= Exercise aim =
Write out all of the lines below, exactly and completely.

= Source data =
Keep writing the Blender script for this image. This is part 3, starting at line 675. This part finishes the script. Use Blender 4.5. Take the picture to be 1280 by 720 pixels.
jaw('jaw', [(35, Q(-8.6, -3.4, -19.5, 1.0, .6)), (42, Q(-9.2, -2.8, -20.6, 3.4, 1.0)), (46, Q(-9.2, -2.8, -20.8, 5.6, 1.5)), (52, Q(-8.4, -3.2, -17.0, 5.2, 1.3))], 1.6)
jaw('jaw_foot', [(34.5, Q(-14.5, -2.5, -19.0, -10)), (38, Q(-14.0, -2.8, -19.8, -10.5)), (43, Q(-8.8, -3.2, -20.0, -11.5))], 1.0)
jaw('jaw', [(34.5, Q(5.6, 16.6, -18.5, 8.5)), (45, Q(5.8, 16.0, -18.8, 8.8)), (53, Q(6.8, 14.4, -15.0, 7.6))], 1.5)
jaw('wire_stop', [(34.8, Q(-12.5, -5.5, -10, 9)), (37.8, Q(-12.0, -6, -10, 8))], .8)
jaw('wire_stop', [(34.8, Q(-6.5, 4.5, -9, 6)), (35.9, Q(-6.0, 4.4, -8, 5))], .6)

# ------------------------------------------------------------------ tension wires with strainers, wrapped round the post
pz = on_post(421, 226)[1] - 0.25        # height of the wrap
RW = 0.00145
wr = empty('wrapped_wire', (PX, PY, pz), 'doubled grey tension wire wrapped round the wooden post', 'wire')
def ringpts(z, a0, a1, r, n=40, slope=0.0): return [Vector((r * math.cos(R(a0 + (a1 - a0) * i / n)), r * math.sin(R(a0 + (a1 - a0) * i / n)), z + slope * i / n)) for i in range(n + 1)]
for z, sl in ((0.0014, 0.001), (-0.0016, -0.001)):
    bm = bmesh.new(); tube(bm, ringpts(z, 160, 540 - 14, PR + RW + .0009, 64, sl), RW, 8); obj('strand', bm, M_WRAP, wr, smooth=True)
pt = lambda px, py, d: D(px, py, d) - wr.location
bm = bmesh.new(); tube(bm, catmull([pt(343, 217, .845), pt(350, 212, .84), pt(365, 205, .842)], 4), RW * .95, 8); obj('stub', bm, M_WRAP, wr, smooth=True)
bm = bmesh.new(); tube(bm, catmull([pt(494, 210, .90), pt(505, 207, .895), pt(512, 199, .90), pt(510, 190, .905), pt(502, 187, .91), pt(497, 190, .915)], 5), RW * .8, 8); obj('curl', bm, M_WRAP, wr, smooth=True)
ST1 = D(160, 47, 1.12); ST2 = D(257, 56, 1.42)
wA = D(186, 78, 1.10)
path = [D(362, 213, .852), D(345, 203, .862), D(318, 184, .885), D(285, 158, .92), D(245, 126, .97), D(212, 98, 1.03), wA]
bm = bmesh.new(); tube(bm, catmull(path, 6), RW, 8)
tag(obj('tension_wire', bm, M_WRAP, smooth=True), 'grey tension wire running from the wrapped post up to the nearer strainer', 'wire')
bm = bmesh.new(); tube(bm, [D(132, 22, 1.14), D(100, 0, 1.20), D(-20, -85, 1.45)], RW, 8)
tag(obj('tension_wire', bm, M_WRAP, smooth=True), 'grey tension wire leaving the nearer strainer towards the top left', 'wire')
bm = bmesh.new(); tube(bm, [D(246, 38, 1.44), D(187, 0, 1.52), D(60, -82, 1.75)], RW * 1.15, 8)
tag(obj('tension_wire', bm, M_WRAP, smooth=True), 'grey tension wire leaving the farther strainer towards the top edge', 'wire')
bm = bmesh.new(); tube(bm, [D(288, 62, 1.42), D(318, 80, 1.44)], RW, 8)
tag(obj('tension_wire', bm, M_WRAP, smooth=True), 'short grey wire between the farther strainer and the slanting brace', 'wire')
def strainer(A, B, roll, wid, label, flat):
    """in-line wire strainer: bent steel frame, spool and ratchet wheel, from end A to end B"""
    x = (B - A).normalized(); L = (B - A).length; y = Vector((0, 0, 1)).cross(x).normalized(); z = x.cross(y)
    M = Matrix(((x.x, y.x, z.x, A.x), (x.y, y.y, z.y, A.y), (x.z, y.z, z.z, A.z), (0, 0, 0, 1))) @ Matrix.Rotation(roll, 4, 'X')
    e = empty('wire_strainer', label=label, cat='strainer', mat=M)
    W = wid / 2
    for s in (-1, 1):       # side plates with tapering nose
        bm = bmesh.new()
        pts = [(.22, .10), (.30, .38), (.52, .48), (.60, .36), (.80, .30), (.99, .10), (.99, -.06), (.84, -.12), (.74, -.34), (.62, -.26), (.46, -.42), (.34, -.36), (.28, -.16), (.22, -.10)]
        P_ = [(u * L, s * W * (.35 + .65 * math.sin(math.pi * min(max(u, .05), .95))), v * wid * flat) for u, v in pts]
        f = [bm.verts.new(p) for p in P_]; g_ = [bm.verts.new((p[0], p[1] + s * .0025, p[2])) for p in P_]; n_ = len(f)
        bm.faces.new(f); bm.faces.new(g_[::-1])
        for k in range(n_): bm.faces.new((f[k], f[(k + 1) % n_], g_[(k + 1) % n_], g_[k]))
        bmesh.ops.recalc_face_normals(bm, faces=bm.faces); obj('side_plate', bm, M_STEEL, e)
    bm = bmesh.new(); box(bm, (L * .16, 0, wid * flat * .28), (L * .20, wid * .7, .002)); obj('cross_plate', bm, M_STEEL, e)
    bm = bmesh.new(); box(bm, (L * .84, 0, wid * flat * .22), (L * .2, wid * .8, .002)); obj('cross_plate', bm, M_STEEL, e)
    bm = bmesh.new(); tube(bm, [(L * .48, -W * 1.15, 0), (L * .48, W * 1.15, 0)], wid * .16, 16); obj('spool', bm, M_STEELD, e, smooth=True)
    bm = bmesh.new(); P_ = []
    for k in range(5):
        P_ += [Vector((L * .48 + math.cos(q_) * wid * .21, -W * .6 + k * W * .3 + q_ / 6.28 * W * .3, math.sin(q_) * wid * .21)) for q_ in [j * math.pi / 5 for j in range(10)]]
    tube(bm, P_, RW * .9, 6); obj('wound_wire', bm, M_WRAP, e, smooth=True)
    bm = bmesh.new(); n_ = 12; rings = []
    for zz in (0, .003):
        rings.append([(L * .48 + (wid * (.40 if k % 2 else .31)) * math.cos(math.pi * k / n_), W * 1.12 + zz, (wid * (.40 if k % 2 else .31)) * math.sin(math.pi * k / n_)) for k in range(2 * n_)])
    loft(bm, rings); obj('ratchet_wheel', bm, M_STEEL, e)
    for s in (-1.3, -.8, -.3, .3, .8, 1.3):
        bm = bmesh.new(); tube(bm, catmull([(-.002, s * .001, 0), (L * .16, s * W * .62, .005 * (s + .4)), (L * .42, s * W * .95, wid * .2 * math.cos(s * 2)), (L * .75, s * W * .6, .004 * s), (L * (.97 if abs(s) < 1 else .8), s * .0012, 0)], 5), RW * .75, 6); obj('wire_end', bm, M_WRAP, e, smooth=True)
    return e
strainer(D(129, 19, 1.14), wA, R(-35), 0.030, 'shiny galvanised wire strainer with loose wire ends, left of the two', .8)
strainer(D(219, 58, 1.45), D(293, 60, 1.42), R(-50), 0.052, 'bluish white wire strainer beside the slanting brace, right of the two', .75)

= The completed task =
Keep writing the Blender script for this image. This is part 3, starting at line 675. This part finishes the script. Use Blender 4.5. Take the picture to be 1280 by 720 pixels.
jaw('jaw', [(35, Q(-8.6, -3.4, -19.5, 1.0, .6)), (42, Q(-9.2, -2.8, -20.6, 3.4, 1.0)), (46, Q(-9.2, -2.8, -20.8, 5.6, 1.5)), (52, Q(-8.4, -3.2, -17.0, 5.2, 1.3))], 1.6)
jaw('jaw_foot', [(34.5, Q(-14.5, -2.5, -19.0, -10)), (38, Q(-14.0, -2.8, -19.8, -10.5)), (43, Q(-8.8, -3.2, -20.0, -11.5))], 1.0)
jaw('jaw', [(34.5, Q(5.6, 16.6, -18.5, 8.5)), (45, Q(5.8, 16.0, -18.8, 8.8)), (53, Q(6.8, 14.4, -15.0, 7.6))], 1.5)
jaw('wire_stop', [(34.8, Q(-12.5, -5.5, -10, 9)), (37.8, Q(-12.0, -6, -10, 8))], .8)
jaw('wire_stop', [(34.8, Q(-6.5, 4.5, -9, 6)), (35.9, Q(-6.0, 4.4, -8, 5))], .6)

# ------------------------------------------------------------------ tension wires with strainers, wrapped round the post
pz = on_post(421, 226)[1] - 0.25        # height of the wrap
RW = 0.00145
wr = empty('wrapped_wire', (PX, PY, pz), 'doubled grey tension wire wrapped round the wooden post', 'wire')
def ringpts(z, a0, a1, r, n=40, slope=0.0): return [Vector((r * math.cos(R(a0 + (a1 - a0) * i / n)), r * math.sin(R(a0 + (a1 - a0) * i / n)), z + slope * i / n)) for i in range(n + 1)]
for z, sl in ((0.0014, 0.001), (-0.0016, -0.001)):
    bm = bmesh.new(); tube(bm, ringpts(z, 160, 540 - 14, PR + RW + .0009, 64, sl), RW, 8); obj('strand', bm, M_WRAP, wr, smooth=True)
pt = lambda px, py, d: D(px, py, d) - wr.location
bm = bmesh.new(); tube(bm, catmull([pt(343, 217, .845), pt(350, 212, .84), pt(365, 205, .842)], 4), RW * .95, 8); obj('stub', bm, M_WRAP, wr, smooth=True)
bm = bmesh.new(); tube(bm, catmull([pt(494, 210, .90), pt(505, 207, .895), pt(512, 199, .90), pt(510, 190, .905), pt(502, 187, .91), pt(497, 190, .915)], 5), RW * .8, 8); obj('curl', bm, M_WRAP, wr, smooth=True)
ST1 = D(160, 47, 1.12); ST2 = D(257, 56, 1.42)
wA = D(186, 78, 1.10)
path = [D(362, 213, .852), D(345, 203, .862), D(318, 184, .885), D(285, 158, .92), D(245, 126, .97), D(212, 98, 1.03), wA]
bm = bmesh.new(); tube(bm, catmull(path, 6), RW, 8)
tag(obj('tension_wire', bm, M_WRAP, smooth=True), 'grey tension wire running from the wrapped post up to the nearer strainer', 'wire')
bm = bmesh.new(); tube(bm, [D(132, 22, 1.14), D(100, 0, 1.20), D(-20, -85, 1.45)], RW, 8)
tag(obj('tension_wire', bm, M_WRAP, smooth=True), 'grey tension wire leaving the nearer strainer towards the top left', 'wire')
bm = bmesh.new(); tube(bm, [D(246, 38, 1.44), D(187, 0, 1.52), D(60, -82, 1.75)], RW * 1.15, 8)
tag(obj('tension_wire', bm, M_WRAP, smooth=True), 'grey tension wire leaving the farther strainer towards the top edge', 'wire')
bm = bmesh.new(); tube(bm, [D(288, 62, 1.42), D(318, 80, 1.44)], RW, 8)
tag(obj('tension_wire', bm, M_WRAP, smooth=True), 'short grey wire between the farther strainer and the slanting brace', 'wire')
def strainer(A, B, roll, wid, label, flat):
    """in-line wire strainer: bent steel frame, spool and ratchet wheel, from end A to end B"""
    x = (B - A).normalized(); L = (B - A).length; y = Vector((0, 0, 1)).cross(x).normalized(); z = x.cross(y)
    M = Matrix(((x.x, y.x, z.x, A.x), (x.y, y.y, z.y, A.y), (x.z, y.z, z.z, A.z), (0, 0, 0, 1))) @ Matrix.Rotation(roll, 4, 'X')
    e = empty('wire_strainer', label=label, cat='strainer', mat=M)
    W = wid / 2
    for s in (-1, 1):       # side plates with tapering nose
        bm = bmesh.new()
        pts = [(.22, .10), (.30, .38), (.52, .48), (.60, .36), (.80, .30), (.99, .10), (.99, -.06), (.84, -.12), (.74, -.34), (.62, -.26), (.46, -.42), (.34, -.36), (.28, -.16), (.22, -.10)]
        P_ = [(u * L, s * W * (.35 + .65 * math.sin(math.pi * min(max(u, .05), .95))), v * wid * flat) for u, v in pts]
        f = [bm.verts.new(p) for p in P_]; g_ = [bm.verts.new((p[0], p[1] + s * .0025, p[2])) for p in P_]; n_ = len(f)
        bm.faces.new(f); bm.faces.new(g_[::-1])
        for k in range(n_): bm.faces.new((f[k], f[(k + 1) % n_], g_[(k + 1) % n_], g_[k]))
        bmesh.ops.recalc_face_normals(bm, faces=bm.faces); obj('side_plate', bm, M_STEEL, e)
    bm = bmesh.new(); box(bm, (L * .16, 0, wid * flat * .28), (L * .20, wid * .7, .002)); obj('cross_plate', bm, M_STEEL, e)
    bm = bmesh.new(); box(bm, (L * .84, 0, wid * flat * .22), (L * .2, wid * .8, .002)); obj('cross_plate', bm, M_STEEL, e)
    bm = bmesh.new(); tube(bm, [(L * .48, -W * 1.15, 0), (L * .48, W * 1.15, 0)], wid * .16, 16); obj('spool', bm, M_STEELD, e, smooth=True)
    bm = bmesh.new(); P_ = []
    for k in range(5):
        P_ += [Vector((L * .48 + math.cos(q_) * wid * .21, -W * .6 + k * W * .3 + q_ / 6.28 * W * .3, math.sin(q_) * wid * .21)) for q_ in [j * math.pi / 5 for j in range(10)]]
    tube(bm, P_, RW * .9, 6); obj('wound_wire', bm, M_WRAP, e, smooth=True)
    bm = bmesh.new(); n_ = 12; rings = []
    for zz in (0, .003):
        rings.append([(L * .48 + (wid * (.40 if k % 2 else .31)) * math.cos(math.pi * k / n_), W * 1.12 + zz, (wid * (.40 if k % 2 else .31)) * math.sin(math.pi * k / n_)) for k in range(2 * n_)])
    loft(bm, rings); obj('ratchet_wheel', bm, M_STEEL, e)
    for s in (-1.3, -.8, -.3, .3, .8, 1.3):
        bm = bmesh.new(); tube(bm, catmull([(-.002, s * .001, 0), (L * .16, s * W * .62, .005 * (s + .4)), (L * .42, s * W * .95, wid * .2 * math.cos(s * 2)), (L * .75, s * W * .6, .004 * s), (L * (.97 if abs(s) < 1 else .8), s * .0012, 0)], 5), RW * .75, 6); obj('wire_end', bm, M_WRAP, e, smooth=True)
    return e
strainer(D(129, 19, 1.14), wA, R(-35), 0.030, 'shiny galvanised wire strainer with loose wire ends, left of the two', .8)
strainer(D(219, 58, 1.45), D(293, 60, 1.42), R(-50), 0.052, 'bluish white wire strainer beside the slanting brace, right of the two', .75)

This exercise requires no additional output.